Cette situation complexe avec un véritable mur météorologique devant les étraves n’en promet pas moins un départ spectaculaire dans des conditions de petit temps plutôt favorables pour une entrée en douceur. Dans le centre dépressionnaire en place sur les côtes bretonnes, le vent de sud-est soufflera aux alentours de 10 nœuds sur une mer plate et sous un ciel gris qui pourrait néanmoins céder la place à de belles éclaircies. Au programme donc, un coup d’envoi dans des petits airs au portant. Très vite, pour les plus grosses unités tout du moins, le Cap Fréhel sera dans le sillage et les marins solitaires se retrouveront enfin seuls…ou presque ! Ils fileront avec toujours cette peur de la collision entre concurrents, ou avec l’un des nombreux bateaux de pêche ou cargos qui croisent en Manche. Puis, le vent devrait se lever dans la nuit autour de 25 de nœuds en passant progressivement à l’est puis au nord-ouest.
Ils ont dit :
Jean-Pierre Dick (Virbac-Paprec 3) : « Ces périodes d’avant-départ sont longues et pesantes. On ne s’y habitue jamais. On a hâte de partir, et en même temps on est bien à terre. Il faut gérer l’incertitude tout le temps. Trouver le sommeil, gérer les partenaires, les amis et surtout bien travailler la météo, surtout pour nous en Imoca puisque nous n’avons pas de routeur. »

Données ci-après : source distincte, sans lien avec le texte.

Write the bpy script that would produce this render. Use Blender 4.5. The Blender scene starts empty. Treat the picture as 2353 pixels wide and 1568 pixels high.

Franck Cammas (Groupama 3) : « Ce n’est pas plus mal d’avoir des conditions calmes au départ et de pouvoir rejoindre le cap Fréhel en un bord. Dans ces conditions légères, je ne pense pas être devant à la pointe Bretagne. Je vais m’appliquer à sortir de la Manche sans encombre, et avec le moins de retard possible. »
Yves le Blévec (Actual): "Je n’ai pas eu trop le temps de réfléchir aujourd’hui ! J’ai été happé par l’ivresse malouine et les nombreuses sollicitations médiatiques maintenant il est temps pour moi de passer en mode course. La phase de représentation est terminée, je dois me concentrer sur ma course."